DISPATCH SPRING 2003

The artist GREASETANK hosts a website, www.greasetank.com, which showcases fellow artists, in a wide variety of styles, who share his dark vision of sex and violence. It also includes his own digitally rendered images of brutal sexuality, which are not for the faint-of-heart. [Greasetank's website was taken down a few months before he passed away in 2008. - Ed,]

When strangers ask me what kind of art I do, I tell them lakes. Always a beautiful lake, I tell them, with an angel with diaphanous, outstretched wings hovering above the water, and golden trout leaping over a rainbow formed by her tears. A young boy stands on the shore, fragile and alone, peering into its watery depths.

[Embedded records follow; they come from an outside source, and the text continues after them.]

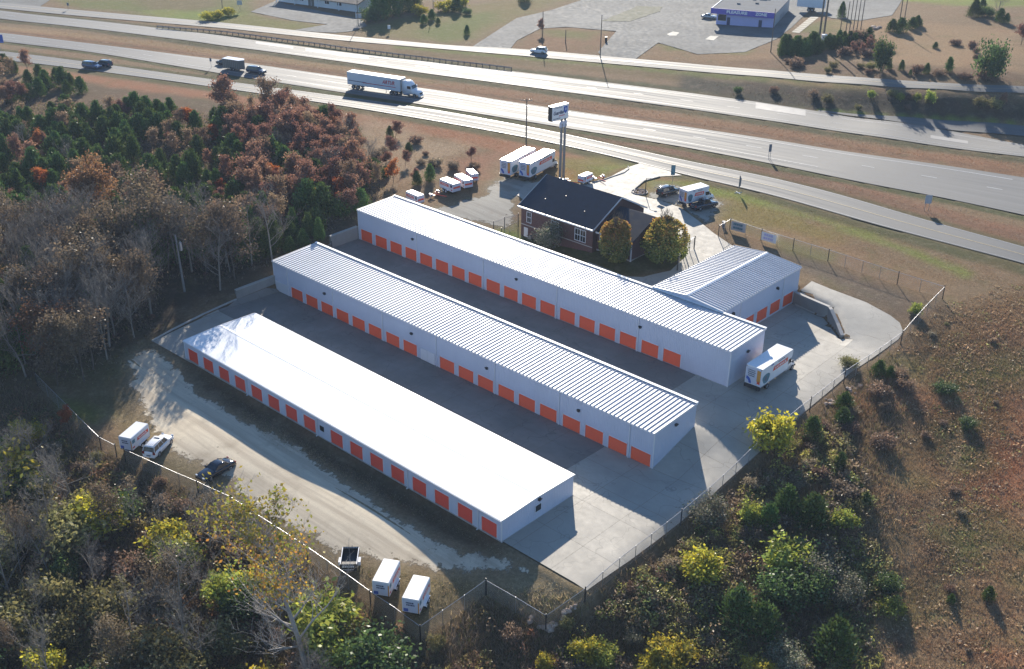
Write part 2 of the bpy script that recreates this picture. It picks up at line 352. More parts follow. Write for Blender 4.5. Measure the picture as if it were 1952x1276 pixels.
def leaf_mat(name,trans=.45,hue=.012,val=.25):
    m=bpy.data.materials.new(name); m.use_nodes=True; nt=m.node_tree
    for n_ in list(nt.nodes):
        if n_.type!='OUTPUT_MATERIAL': nt.nodes.remove(n_)
    out=[x for x in nt.nodes if x.type=='OUTPUT_MATERIAL'][0]
    vc=N(nt,'ShaderNodeVertexColor',layer_name='tint').outputs[0]; oi=N(nt,'ShaderNodeObjectInfo')
    hs=N(nt,'ShaderNodeHueSaturation'); nt.links.new(vc,hs.inputs['Color'])
    nt.links.new(ramp(nt,oi.outputs['Random'],0,1,.5-hue,.5+hue),hs.inputs['Hue']); nt.links.new(ramp(nt,oi.outputs['Random'],0,1,1-val,1+val),hs.inputs['Value'])
    d=N(nt,'ShaderNodeBsdfDiffuse'); t=N(nt,'ShaderNodeBsdfTranslucent'); g=N(nt,'ShaderNodeBsdfGlossy'); g.inputs['Roughness'].default_value=.45
    nt.links.new(hs.outputs[0],d.inputs[0]); nt.links.new(hs.outputs[0],t.inputs[0])
    mx=N(nt,'ShaderNodeMixShader'); mx.inputs[0].default_value=trans; nt.links.new(d.outputs[0],mx.inputs[1]); nt.links.new(t.outputs[0],mx.inputs[2])
    m2=N(nt,'ShaderNodeMixShader'); m2.inputs[0].default_value=.04; nt.links.new(mx.outputs[0],m2.inputs[1]); nt.links.new(g.outputs[0],m2.inputs[2])
    nt.links.new(m2.outputs[0],out.inputs[0]); return m
M['leaf']=leaf_mat('foliage',.45); M['needle']=leaf_mat('needles',.2,.02,.2); M['grassblade']=leaf_mat('grass_blades',.4,0,0)
M['bark']=plain('grey_bark',(.25,.225,.19),.9,0,.3,2,objvar=.4,dirt=(.22,.17,.145))
M['bark_pale']=plain('pale_bark',(.36,.33,.30),.85,0,.25,2)
M['bark_dark']=plain('brown_bark',(.11,.085,.065),.9,0,.3,2)
def chain_mat():
    m,nt,b=newmat('chain_link'); out=[x for x in nt.nodes if x.type=='OUTPUT_MATERIAL'][0]
    uv=N(nt,'ShaderNodeUVMap'); sp=N(nt,'ShaderNodeSeparateXYZ'); nt.links.new(uv.outputs[0],sp.inputs[0])
    def wires(op):
        a=N(nt,'ShaderNodeMath',operation=op); nt.links.new(sp.outputs[0],a.inputs[0]); nt.links.new(sp.outputs[1],a.inputs[1])
        s=N(nt,'ShaderNodeMath',operation='MULTIPLY'); s.inputs[1].default_value=12; nt.links.new(a.outputs[0],s.inputs[0])
        fr=N(nt,'ShaderNodeMath',operation='FRACT'); nt.links.new(s.outputs[0],fr.inputs[0])
        lt=N(nt,'ShaderNodeMath',operation='LESS_THAN'); lt.inputs[1].default_value=.10; nt.links.new(fr.outputs[0],lt.inputs[0]); return lt.outputs[0]
    mx=N(nt,'ShaderNodeMath',operation='MAXIMUM'); nt.links.new(wires('ADD'),mx.inputs[0]); nt.links.new(wires('SUBTRACT'),mx.inputs[1])
    b.inputs['Base Color'].default_value=(.5,.51,.53,1); b.inputs['Metallic'].default_value=.6; b.inputs['Roughness'].default_value=.4
    tr=N(nt,'ShaderNodeBsdfTransparent'); ms_=N(nt,'ShaderNodeMixShader'); nt.links.new(mx.outputs[0],ms_.inputs[0]); nt.links.new(tr.outputs[0],ms_.inputs[1]); nt.links.new(b.outputs[0],ms_.inputs[2])
    nt.links.new(ms_.outputs[0],out.inputs[0]); return m
M['chain']=chain_mat()
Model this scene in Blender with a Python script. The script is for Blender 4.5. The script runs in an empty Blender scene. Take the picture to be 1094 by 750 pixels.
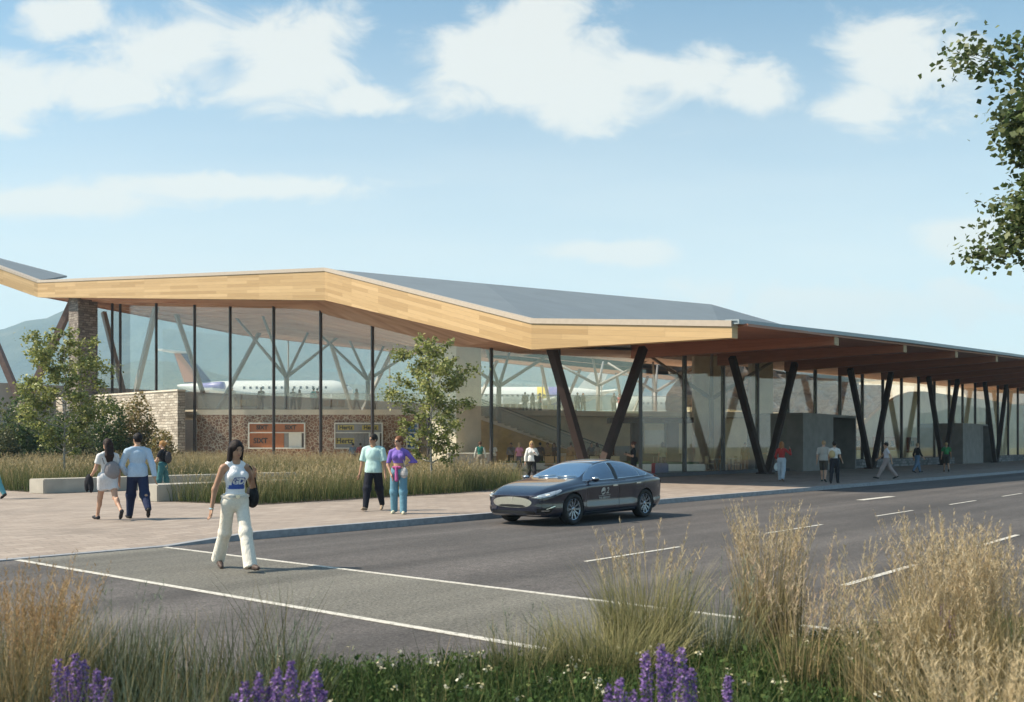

"What a lovely scene," they say. "You must show us some day."

"Oh, I'm much too shy."

It’s a lie, of course. What I really do are pictures of men torturing and killing other men.

Often for sexual pleasure.

"Knuckle 3" by Greasetank

"Take yer Nazi bullshit and beam it and u far away from this universe. Delete this site, or I will leave the club after 48 hours." That's what someone said, demanding that my site be deleted from an on-line club. My site was deleted. This was my first encounter with censorship. No need to stir up the waters beneath my weeping angel.

I don’t know exactly what name to give my art. I just know it’s what I do. It offends some, fascinates others, and turns on quite a few. I believe there's a largely unexplored region in the human psyche, something Jung called "the Shadow," that many of us are reluctant to face. It isn’t pretty, but it must be examined at if we’re to gain control over it. Until we do, it exerts its influence in secret, which can lead to real-life violence of all kinds.

Censorship is an ugly thing. I’ve received few strongly negative criticisms about my work.

One recently came from a fellow who threatened a boycott of the Tom of Finland Foundation if it continued to support my site. I offered to withdraw my link, but the Foundation didn’t much cater to that idea. Some of Tom’s art was considered offensive and/or "controversial" in his time, they said, and he certainly would have supported my unfettered right to show my work.

ToFF doesn’t censor, I've learned. Book burning has already been tried and found wanting.

I can appreciate that my images aren’t for everyone, but I don’t understand why a few would want to deny others the freedom to view them and decide for themselves. Perhaps these self-proclaimed arbiters of good taste in art have their motives, but must they force their tastes on others? None of my images has ever been hauled into court and charged with a crime, but evidently that’s not good enough for these self-anointed censors.

"Weakling 2" by Greasetank

In another era, I’d probably be typing this in prison because my work had been deemed "offensive." Since launching my website, I’ve gained renewed respect for the First Amendment rights of the United States, especially now that some countries are prosecuting their most creative citizens for what amounts to little more than thought crimes. One artists who shows his work on my website has firsthand knowledge of this fact. No wonder my angel is weeping.

Another artist featured on my site secreted away hundreds of his works in cardboard boxes for decades. Just what is there to be ashamed of? That we harbor such dark fantasies within us? If so, I don’t remember putting them there. They just sprouted along with my pubic hair. Sort of like being gay, and I see no reason to censor myself.

I define censorship as any act that suppresses human growth and creativity. Ironically, these days most of it comes from within. Some things are just too painful to look at, I suppose, so we pretend they don't exist.

Personally, I would recoil in horror were any of the material on my site to take place in real life, but please allow me the freedom to create my art. That’s all I, or any artist asks for, really; the freedom to explore our God-given talents. I accept whatever responsibility is mine, and pray that life deals justly and compassionately with me; but I refuse to decide for others what they can view or read. I'm not superior enough to make that judgment call.

Perhaps my art represents all that is base in the human spirit. I don't know, but I do know one thing—you don't come to the light by suppressing the darkness. Everything must eventually be uncovered and revealed for what it is, and therein lies the real danger of censorship. It stifles our spiritual growth.

Let them boycott my site. Let the closed minds of the world beam me far away from this universe. Until they do, I’ll stand humbly on the shore with my guardian angel, peering into the depths of the deep.